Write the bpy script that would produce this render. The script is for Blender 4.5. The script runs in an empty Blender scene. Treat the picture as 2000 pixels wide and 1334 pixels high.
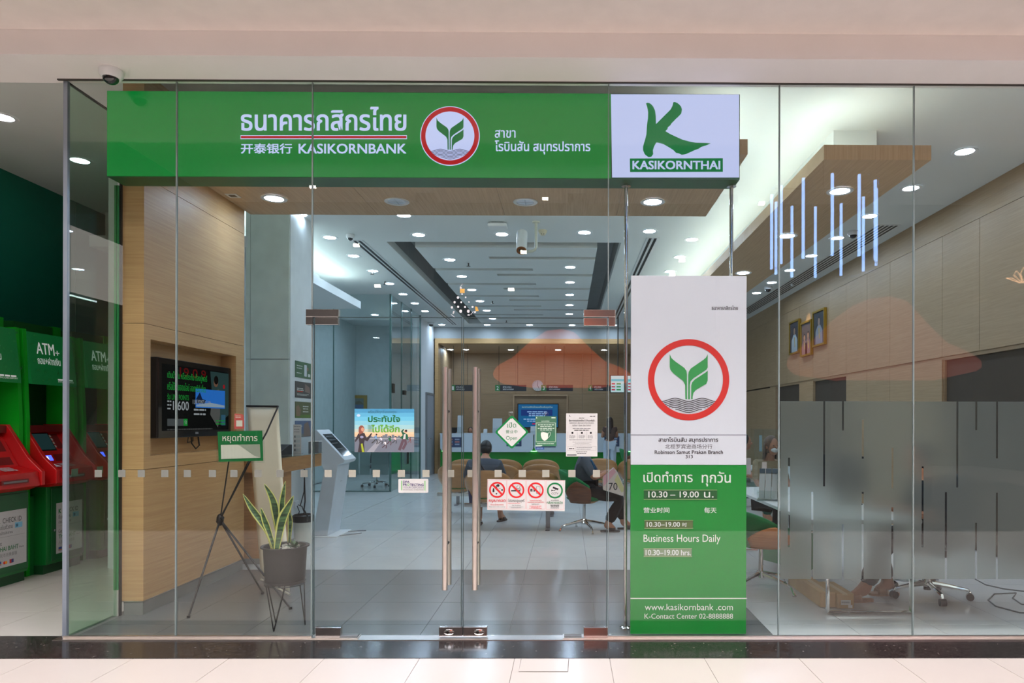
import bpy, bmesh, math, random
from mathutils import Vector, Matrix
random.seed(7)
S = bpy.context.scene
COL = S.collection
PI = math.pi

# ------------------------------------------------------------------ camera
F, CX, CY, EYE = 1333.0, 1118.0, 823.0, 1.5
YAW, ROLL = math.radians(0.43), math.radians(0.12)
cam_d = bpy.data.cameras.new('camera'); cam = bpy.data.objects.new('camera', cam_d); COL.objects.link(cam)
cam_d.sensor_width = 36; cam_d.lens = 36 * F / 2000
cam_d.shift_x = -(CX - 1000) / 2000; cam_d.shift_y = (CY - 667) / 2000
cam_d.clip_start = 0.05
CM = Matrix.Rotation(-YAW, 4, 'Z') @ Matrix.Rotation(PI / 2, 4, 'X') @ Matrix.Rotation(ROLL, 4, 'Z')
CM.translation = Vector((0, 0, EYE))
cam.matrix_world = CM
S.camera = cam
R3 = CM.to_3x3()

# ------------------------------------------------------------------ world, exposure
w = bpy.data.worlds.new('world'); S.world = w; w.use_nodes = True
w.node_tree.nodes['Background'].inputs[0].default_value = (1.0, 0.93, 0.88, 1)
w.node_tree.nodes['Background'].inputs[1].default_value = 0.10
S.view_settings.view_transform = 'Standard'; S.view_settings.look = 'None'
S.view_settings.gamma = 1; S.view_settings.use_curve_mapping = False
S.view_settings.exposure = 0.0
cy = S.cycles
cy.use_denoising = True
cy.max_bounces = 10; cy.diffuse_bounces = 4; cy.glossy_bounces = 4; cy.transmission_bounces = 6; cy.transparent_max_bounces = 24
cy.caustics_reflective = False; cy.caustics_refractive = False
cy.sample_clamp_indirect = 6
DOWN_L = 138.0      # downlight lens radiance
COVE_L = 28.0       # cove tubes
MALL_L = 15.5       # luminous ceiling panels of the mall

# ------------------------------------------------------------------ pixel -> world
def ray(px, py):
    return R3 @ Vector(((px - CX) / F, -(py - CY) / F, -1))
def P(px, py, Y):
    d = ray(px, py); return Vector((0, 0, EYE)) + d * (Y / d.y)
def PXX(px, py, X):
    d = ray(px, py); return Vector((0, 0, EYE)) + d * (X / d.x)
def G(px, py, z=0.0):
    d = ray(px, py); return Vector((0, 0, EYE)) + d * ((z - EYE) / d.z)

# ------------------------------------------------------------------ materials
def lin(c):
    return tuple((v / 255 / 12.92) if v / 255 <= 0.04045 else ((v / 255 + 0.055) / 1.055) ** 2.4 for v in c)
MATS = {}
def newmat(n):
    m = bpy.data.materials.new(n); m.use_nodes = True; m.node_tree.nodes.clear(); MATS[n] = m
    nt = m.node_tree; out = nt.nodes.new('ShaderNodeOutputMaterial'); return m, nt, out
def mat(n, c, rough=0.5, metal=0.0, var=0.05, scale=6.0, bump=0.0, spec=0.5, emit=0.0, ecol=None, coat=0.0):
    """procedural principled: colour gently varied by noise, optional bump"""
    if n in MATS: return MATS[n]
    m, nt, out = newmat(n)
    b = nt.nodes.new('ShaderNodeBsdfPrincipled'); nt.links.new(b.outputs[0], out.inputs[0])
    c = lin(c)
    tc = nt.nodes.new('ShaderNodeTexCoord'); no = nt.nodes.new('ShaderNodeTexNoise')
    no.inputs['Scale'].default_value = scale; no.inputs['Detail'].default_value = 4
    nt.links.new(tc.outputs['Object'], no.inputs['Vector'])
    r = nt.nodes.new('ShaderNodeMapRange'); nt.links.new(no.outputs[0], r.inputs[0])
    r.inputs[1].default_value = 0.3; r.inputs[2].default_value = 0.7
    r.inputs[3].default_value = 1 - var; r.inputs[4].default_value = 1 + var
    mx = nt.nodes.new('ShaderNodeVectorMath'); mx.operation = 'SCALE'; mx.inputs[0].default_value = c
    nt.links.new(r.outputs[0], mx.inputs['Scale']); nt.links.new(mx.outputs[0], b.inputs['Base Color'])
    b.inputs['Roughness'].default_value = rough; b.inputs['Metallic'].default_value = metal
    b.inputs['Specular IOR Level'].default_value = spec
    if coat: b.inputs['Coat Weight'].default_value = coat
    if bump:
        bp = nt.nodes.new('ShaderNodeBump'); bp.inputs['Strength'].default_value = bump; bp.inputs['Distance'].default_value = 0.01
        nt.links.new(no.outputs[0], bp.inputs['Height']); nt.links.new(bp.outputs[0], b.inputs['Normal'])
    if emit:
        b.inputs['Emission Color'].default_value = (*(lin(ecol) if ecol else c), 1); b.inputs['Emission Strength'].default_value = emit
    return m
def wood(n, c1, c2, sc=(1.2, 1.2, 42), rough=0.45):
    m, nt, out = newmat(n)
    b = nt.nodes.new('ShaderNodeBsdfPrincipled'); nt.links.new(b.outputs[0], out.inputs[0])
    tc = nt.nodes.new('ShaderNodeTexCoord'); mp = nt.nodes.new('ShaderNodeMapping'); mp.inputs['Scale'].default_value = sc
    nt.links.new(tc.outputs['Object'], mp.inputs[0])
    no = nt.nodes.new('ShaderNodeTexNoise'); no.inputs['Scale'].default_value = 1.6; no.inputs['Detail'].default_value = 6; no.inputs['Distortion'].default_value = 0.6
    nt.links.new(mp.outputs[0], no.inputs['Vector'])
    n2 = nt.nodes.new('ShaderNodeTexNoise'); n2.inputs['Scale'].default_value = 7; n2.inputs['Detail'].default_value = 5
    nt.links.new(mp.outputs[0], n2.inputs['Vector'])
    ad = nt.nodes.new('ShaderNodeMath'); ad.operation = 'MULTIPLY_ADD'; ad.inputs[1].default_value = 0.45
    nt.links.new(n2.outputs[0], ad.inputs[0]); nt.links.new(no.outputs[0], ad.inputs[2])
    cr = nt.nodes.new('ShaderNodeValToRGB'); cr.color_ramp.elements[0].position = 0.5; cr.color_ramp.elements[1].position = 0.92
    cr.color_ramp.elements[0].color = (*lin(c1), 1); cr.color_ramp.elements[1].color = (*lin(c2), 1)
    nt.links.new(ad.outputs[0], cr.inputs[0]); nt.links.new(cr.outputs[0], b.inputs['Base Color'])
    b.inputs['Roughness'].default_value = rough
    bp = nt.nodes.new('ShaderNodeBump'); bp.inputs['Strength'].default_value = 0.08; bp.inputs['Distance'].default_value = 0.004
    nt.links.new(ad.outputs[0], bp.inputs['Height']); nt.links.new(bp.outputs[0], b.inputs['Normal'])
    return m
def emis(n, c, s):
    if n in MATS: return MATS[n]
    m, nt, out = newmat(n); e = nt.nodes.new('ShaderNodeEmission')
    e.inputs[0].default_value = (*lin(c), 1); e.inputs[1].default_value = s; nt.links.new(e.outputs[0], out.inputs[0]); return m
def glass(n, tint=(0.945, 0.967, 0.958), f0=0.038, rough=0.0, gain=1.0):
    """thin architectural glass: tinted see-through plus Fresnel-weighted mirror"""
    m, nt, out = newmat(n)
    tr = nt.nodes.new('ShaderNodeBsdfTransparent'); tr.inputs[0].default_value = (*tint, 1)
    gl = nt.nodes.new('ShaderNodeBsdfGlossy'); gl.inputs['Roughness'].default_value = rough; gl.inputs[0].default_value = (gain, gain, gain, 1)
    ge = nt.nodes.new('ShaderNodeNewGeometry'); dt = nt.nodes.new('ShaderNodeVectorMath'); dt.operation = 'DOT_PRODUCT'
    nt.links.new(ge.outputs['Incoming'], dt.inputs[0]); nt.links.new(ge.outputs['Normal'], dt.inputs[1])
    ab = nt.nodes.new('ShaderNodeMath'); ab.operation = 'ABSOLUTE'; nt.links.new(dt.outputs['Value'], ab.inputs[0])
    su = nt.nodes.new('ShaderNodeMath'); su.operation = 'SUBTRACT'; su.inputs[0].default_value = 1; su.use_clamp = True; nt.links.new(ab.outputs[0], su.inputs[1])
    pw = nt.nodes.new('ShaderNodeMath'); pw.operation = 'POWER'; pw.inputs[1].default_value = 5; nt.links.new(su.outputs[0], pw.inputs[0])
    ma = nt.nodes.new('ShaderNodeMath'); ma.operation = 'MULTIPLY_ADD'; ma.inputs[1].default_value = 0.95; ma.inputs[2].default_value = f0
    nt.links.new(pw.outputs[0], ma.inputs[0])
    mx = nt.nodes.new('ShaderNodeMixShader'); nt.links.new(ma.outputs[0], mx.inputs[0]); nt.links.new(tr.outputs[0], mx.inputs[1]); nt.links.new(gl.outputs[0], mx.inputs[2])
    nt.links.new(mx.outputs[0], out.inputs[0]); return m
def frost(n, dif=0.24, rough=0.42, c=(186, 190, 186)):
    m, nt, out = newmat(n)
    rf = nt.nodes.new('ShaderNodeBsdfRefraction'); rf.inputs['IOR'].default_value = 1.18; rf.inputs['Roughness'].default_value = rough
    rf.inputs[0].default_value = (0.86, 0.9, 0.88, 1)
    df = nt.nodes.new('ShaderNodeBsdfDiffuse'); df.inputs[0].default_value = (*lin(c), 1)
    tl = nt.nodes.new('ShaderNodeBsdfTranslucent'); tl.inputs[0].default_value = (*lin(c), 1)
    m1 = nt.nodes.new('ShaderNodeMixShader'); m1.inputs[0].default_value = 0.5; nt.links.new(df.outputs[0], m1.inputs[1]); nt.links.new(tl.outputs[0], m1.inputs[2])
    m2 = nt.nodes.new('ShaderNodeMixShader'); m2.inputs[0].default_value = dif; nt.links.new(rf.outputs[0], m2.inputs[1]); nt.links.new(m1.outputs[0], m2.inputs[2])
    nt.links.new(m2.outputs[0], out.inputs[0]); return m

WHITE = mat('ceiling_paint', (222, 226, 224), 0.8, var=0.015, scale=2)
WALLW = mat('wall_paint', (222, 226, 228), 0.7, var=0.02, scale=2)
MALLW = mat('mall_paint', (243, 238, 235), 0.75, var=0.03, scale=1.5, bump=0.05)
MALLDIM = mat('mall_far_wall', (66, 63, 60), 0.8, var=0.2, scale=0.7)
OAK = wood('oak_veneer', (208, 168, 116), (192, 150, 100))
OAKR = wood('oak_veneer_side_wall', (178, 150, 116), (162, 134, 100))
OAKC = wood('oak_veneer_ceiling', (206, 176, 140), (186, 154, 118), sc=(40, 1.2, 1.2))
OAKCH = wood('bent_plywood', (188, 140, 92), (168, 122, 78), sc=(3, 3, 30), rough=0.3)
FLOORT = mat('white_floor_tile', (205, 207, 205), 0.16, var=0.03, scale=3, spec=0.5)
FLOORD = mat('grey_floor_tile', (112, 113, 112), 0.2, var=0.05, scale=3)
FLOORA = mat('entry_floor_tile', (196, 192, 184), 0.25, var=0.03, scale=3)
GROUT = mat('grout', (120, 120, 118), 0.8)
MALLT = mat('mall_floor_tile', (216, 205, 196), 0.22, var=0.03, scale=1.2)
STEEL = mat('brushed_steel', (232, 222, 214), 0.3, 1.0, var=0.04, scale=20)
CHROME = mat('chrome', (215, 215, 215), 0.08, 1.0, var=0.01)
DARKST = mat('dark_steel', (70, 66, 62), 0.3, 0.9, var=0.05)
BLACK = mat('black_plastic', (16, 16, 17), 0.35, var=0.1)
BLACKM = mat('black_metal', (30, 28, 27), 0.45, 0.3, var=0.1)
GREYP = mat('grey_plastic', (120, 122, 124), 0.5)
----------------
▶ _EXERCISE DESCRIPTION_:
Lines from the one containing "0.8, var=0.2, scale=0.7)" through the final line are to be given again verbatim, with nothing before or after.

▶ _RESULT OF THIS TASK_:
MALLDIM = mat('mall_far_wall', (66, 63, 60), 0.8, var=0.2, scale=0.7)
OAK = wood('oak_veneer', (208, 168, 116), (192, 150, 100))
OAKR = wood('oak_veneer_side_wall', (178, 150, 116), (162, 134, 100))
OAKC = wood('oak_veneer_ceiling', (206, 176, 140), (186, 154, 118), sc=(40, 1.2, 1.2))
OAKCH = wood('bent_plywood', (188, 140, 92), (168, 122, 78), sc=(3, 3, 30), rough=0.3)
FLOORT = mat('white_floor_tile', (205, 207, 205), 0.16, var=0.03, scale=3, spec=0.5)
FLOORD = mat('grey_floor_tile', (112, 113, 112), 0.2, var=0.05, scale=3)
FLOORA = mat('entry_floor_tile', (196, 192, 184), 0.25, var=0.03, scale=3)
GROUT = mat('grout', (120, 120, 118), 0.8)
MALLT = mat('mall_floor_tile', (216, 205, 196), 0.22, var=0.03, scale=1.2)
STEEL = mat('brushed_steel', (232, 222, 214), 0.3, 1.0, var=0.04, scale=20)
CHROME = mat('chrome', (215, 215, 215), 0.08, 1.0, var=0.01)
DARKST = mat('dark_steel', (70, 66, 62), 0.3, 0.9, var=0.05)
BLACK = mat('black_plastic', (16, 16, 17), 0.35, var=0.1)
BLACKM = mat('black_metal', (30, 28, 27), 0.45, 0.3, var=0.1)
GREYP = mat('grey_plastic', (120, 122, 124), 0.5)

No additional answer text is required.